Given instruction
Select lines where the word "scene" appears.

Collected material
·····
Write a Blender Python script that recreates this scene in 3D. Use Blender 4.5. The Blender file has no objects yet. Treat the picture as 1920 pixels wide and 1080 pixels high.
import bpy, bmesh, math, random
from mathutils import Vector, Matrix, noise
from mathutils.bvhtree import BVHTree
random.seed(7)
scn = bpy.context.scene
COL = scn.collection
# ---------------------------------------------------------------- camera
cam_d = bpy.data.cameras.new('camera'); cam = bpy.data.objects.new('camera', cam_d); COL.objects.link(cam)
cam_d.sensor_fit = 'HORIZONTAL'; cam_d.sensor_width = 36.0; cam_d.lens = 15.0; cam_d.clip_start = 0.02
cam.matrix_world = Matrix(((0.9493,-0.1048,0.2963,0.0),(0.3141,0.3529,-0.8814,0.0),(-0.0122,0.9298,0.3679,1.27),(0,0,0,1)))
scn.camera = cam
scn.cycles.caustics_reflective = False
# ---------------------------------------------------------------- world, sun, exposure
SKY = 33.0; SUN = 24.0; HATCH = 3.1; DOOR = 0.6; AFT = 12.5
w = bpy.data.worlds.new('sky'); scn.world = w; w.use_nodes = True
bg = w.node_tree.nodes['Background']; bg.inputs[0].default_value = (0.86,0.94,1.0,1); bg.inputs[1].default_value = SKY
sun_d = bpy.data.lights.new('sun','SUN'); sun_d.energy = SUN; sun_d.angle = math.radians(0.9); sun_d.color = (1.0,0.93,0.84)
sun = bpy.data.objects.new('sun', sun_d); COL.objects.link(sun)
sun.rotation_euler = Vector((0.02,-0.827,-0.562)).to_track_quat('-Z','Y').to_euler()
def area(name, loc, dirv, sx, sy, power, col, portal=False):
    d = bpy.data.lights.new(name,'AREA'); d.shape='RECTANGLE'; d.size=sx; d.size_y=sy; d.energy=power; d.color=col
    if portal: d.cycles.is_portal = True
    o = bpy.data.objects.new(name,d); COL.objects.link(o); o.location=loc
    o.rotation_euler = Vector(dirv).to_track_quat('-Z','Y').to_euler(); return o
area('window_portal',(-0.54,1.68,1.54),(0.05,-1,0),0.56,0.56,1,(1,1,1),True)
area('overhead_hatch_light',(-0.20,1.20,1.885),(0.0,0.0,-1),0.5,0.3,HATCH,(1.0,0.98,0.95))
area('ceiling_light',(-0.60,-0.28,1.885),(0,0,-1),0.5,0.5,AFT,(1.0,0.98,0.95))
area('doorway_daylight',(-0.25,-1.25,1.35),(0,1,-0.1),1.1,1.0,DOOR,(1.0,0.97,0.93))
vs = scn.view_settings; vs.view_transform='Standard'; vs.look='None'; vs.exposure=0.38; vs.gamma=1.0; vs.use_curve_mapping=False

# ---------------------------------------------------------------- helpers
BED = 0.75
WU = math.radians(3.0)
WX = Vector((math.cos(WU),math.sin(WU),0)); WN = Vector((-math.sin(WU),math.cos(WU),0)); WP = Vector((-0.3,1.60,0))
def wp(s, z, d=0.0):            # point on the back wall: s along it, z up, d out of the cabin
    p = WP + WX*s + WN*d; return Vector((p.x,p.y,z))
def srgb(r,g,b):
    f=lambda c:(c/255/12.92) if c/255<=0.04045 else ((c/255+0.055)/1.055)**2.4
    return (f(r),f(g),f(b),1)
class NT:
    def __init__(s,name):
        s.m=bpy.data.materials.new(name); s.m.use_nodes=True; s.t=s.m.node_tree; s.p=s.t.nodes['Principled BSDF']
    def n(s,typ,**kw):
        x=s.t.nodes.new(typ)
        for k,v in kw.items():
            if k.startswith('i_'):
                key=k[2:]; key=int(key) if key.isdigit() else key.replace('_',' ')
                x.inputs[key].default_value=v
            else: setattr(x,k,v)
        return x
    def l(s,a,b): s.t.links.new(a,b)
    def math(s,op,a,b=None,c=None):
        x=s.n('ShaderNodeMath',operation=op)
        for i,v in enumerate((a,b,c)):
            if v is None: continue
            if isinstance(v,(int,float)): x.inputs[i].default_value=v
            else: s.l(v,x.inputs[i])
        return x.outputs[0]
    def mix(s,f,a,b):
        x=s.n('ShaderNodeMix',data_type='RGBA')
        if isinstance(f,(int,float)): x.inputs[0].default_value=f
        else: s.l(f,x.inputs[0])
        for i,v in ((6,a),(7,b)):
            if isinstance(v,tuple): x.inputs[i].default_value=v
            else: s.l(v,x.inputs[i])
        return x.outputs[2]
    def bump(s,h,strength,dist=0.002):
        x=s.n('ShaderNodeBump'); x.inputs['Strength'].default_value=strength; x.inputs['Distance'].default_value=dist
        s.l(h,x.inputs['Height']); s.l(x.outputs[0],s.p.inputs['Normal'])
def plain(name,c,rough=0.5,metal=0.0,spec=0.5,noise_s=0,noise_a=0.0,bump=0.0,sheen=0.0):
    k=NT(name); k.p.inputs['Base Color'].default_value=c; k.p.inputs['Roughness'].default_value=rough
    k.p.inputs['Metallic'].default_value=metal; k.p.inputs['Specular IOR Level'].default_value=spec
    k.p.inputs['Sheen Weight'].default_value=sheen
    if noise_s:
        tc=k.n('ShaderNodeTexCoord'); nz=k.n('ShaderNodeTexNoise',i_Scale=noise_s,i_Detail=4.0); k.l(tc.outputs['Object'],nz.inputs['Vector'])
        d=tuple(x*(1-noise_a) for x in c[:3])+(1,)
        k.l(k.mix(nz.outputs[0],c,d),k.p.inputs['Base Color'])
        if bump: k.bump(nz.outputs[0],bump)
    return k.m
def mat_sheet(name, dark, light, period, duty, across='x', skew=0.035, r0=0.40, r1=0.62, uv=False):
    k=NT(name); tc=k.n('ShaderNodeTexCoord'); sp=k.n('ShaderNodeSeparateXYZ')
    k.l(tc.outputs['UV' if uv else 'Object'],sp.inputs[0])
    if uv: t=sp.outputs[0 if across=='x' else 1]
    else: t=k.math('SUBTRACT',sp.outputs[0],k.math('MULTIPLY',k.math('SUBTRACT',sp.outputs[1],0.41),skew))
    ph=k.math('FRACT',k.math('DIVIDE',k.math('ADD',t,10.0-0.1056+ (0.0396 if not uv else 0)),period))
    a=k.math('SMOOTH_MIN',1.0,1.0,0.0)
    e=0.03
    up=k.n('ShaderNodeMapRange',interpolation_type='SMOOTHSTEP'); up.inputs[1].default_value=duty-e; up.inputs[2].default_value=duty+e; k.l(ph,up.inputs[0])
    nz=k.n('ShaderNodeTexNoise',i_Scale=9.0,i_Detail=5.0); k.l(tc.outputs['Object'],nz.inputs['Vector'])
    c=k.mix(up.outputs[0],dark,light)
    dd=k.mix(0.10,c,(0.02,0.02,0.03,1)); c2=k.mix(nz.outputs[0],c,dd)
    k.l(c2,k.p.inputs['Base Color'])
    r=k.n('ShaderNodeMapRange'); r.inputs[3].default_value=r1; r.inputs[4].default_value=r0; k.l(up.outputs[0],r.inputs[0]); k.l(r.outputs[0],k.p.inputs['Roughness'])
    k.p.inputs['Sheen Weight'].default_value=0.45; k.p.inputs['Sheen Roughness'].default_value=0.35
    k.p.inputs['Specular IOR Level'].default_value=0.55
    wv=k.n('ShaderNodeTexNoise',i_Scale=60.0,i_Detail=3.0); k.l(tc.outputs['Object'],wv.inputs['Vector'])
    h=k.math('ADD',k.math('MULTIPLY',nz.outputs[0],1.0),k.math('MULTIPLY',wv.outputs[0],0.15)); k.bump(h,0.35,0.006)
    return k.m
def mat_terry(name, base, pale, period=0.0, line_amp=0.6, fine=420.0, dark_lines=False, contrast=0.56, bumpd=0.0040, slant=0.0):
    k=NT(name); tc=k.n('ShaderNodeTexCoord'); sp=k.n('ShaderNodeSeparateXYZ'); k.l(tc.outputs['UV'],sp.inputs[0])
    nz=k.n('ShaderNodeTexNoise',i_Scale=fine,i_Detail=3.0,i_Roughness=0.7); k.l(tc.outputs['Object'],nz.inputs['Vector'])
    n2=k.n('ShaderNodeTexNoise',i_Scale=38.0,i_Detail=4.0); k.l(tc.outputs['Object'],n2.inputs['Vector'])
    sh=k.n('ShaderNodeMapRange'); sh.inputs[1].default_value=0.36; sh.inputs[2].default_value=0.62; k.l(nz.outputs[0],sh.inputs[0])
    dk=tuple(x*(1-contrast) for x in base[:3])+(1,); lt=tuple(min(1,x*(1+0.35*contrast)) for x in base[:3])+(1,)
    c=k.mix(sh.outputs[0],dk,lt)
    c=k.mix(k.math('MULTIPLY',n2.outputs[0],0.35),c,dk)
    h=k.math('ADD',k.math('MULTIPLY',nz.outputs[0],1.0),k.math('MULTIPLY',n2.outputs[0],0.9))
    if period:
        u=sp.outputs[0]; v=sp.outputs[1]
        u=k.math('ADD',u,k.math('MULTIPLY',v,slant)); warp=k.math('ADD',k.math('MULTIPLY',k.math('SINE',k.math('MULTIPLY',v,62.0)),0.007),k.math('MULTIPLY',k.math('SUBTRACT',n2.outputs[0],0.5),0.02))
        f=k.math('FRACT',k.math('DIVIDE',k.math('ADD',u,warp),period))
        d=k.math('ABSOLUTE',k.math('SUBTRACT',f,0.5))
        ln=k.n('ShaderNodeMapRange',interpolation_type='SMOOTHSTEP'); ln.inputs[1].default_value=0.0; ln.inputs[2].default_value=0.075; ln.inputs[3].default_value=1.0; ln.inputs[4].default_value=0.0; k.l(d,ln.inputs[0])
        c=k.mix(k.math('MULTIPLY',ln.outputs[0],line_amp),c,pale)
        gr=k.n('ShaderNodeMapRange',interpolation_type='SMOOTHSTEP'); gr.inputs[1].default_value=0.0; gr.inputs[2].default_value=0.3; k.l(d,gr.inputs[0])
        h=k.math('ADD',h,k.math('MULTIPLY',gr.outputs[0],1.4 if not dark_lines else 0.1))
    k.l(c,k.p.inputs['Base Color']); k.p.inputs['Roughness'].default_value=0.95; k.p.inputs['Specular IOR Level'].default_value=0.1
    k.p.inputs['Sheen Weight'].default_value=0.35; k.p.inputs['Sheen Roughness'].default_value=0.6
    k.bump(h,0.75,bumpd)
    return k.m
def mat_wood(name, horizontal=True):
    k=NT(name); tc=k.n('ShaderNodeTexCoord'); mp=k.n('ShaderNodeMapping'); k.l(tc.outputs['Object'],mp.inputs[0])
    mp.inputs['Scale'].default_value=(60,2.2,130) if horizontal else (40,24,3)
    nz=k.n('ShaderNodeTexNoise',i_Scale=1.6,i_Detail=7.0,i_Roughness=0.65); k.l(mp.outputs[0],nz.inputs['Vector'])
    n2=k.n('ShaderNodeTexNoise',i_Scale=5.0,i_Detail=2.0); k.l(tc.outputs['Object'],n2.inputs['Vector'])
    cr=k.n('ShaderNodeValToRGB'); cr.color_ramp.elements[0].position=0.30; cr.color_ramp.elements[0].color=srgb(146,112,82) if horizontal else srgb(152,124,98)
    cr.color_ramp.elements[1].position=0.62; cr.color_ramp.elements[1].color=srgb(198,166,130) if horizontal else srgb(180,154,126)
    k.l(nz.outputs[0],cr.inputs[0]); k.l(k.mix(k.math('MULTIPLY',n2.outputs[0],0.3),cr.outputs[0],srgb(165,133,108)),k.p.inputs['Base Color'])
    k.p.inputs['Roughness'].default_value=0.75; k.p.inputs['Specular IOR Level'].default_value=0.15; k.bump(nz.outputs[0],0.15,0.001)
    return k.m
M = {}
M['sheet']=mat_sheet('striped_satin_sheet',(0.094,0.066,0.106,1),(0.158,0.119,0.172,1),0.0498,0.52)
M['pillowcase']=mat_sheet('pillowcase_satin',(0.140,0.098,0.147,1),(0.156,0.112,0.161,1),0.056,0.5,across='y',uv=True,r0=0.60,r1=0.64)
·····
Task output
Write a Blender Python script that recreates this scene in 3D. Use Blender 4.5. The Blender file has no objects yet. Treat the picture as 1920 pixels wide and 1080 pixels high.
scn = bpy.context.scene